Yağma suçu; Türk Ceza Kanunu’nun 148. maddesinde “Bir başkasını,

kendisinin veya yakınının hayatına, vücut veya cinsel dokunulmazlığına yönelik bir saldırı gerçekleştireceğinden yada malvarlığı itibarıyla büyük bir zarara uğratacağından bahisle tehdit ederek veya cebir kullanarak, bir malı teslime veya malın alınmasına karşı koymamaya mecbur kılmak” olarak tarif edilmiştir.

Bu suçun maddi unsuru; cebir, şiddet ve tehdit kullanarak malın alınmasıdır. Cebir ve şiddet mağdura fizik bakımdan etki yapan her türlü maddi tazyik hareketleridir. Bu hareketlerin mağdur üzerinde herhangi iz bırakmış olması da şart değildir. Maddi cebir ağır veya hafif olabilir; maddi cebrin müessir fiil derecesine ulaşması da şart değildir55.

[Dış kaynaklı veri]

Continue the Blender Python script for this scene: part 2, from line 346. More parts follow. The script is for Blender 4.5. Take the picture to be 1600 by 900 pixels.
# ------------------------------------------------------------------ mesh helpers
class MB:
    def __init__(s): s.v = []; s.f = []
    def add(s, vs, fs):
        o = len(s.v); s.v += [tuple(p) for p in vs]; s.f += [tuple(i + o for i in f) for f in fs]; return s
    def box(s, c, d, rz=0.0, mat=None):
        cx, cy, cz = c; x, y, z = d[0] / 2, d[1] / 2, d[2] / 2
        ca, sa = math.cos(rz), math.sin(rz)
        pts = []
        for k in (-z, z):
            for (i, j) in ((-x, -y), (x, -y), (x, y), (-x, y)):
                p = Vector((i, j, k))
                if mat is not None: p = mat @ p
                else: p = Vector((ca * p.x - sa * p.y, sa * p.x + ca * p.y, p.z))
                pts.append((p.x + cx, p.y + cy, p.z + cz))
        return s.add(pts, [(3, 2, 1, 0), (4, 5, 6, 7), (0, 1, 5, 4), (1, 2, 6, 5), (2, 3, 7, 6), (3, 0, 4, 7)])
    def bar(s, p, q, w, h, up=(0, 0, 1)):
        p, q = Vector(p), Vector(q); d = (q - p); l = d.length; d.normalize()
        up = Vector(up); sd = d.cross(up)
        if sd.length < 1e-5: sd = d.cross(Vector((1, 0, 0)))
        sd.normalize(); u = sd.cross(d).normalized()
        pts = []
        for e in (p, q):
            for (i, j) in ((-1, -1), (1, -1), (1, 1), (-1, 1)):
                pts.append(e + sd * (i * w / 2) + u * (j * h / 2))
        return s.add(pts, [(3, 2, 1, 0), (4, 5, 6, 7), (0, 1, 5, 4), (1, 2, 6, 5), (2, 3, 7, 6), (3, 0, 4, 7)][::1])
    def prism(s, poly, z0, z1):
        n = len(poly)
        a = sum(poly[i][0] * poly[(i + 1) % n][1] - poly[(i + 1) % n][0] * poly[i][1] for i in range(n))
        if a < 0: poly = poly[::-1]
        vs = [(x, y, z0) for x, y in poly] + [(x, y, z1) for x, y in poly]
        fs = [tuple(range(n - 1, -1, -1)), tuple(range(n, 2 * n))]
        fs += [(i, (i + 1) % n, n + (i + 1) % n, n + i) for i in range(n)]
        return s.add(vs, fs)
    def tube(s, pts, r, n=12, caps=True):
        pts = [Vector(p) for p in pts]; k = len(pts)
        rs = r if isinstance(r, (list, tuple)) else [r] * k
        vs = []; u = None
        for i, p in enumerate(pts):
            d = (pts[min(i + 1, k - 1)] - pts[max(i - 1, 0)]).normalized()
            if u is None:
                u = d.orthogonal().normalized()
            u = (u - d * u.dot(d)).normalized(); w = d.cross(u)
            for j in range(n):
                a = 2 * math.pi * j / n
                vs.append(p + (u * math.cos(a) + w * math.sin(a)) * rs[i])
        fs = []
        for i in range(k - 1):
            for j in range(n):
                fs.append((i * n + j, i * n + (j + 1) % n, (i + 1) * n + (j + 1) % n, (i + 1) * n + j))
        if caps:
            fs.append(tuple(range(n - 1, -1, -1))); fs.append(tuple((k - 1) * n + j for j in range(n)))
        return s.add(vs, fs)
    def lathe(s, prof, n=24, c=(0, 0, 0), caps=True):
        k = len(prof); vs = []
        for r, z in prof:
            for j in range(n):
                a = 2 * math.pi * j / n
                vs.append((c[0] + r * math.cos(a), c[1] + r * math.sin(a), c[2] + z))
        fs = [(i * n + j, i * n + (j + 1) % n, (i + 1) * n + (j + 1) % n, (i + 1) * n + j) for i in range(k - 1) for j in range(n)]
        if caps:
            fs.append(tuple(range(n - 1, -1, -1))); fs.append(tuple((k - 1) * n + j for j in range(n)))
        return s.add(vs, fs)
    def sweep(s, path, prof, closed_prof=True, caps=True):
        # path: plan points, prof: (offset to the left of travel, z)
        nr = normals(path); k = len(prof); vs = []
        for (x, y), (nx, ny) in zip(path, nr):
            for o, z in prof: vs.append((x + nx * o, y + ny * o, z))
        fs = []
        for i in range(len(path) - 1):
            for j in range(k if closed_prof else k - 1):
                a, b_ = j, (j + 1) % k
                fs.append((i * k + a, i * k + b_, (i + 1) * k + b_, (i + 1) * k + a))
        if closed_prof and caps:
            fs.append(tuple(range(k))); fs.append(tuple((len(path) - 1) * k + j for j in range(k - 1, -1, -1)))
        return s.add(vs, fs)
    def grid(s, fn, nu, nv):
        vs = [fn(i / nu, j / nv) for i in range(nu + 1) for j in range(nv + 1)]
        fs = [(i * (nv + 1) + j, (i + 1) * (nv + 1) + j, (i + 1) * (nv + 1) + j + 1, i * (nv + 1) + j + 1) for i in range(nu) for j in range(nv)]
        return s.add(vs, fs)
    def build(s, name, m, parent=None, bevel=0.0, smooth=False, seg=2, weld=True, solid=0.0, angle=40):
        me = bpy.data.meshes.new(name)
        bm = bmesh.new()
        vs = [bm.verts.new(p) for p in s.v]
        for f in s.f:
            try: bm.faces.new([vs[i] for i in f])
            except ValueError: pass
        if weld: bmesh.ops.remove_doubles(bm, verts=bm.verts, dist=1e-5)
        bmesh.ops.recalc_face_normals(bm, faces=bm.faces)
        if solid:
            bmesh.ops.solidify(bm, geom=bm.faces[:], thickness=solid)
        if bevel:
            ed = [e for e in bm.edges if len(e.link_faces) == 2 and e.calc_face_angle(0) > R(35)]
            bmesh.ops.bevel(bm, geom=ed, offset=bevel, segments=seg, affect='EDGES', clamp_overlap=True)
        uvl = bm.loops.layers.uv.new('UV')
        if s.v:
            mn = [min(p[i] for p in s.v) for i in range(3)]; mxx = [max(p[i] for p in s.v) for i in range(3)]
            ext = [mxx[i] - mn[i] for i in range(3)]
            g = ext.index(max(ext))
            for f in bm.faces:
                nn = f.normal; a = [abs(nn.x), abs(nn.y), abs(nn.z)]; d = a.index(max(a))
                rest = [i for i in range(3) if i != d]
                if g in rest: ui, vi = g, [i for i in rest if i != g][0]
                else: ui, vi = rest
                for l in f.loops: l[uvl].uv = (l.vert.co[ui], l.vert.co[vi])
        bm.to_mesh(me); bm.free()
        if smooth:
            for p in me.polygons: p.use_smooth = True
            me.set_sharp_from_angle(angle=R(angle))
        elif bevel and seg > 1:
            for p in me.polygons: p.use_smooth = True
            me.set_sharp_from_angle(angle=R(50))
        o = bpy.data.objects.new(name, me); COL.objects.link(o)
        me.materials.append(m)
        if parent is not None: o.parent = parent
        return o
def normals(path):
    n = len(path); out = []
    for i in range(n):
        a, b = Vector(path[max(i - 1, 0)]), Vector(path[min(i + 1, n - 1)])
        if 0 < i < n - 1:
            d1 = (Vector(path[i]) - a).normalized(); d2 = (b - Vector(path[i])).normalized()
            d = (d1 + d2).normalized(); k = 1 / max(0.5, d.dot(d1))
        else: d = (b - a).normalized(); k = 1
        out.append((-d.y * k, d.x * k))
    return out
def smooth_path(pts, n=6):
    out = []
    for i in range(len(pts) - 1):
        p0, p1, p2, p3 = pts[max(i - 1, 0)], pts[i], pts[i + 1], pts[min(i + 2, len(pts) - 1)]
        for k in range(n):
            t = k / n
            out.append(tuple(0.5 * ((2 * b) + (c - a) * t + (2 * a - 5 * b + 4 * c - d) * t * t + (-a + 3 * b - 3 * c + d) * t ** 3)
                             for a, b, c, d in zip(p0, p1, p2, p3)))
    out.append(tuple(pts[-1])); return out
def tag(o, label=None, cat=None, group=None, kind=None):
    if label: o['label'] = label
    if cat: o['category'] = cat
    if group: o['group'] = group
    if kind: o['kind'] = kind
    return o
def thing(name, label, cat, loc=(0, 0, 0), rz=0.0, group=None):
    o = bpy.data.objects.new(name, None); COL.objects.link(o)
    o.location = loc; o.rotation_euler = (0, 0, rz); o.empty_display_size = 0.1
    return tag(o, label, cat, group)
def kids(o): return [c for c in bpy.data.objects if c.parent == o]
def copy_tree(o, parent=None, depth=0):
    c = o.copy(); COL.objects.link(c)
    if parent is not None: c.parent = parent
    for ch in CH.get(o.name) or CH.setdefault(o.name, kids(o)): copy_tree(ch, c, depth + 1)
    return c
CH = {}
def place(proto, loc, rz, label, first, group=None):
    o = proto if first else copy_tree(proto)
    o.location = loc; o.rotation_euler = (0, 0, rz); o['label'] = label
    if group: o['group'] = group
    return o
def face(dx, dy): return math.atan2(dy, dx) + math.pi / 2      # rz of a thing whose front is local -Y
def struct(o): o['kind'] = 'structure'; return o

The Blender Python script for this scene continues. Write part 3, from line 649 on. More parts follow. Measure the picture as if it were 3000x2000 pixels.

Cebri irtikap suçu ise; memur olan failin görevini veya sıfatını suiistimal ederek mağduru kendisine veya başkasına para veya sair menfaatler temin veya vaadine icbar etmesidir. Burada dikkati çeken husus icbarın mahiyetindedir. Buradaki icbar da cebir mahiyetinde kullanılmıştır ancak cebirden kasıt manevi cebirdir56.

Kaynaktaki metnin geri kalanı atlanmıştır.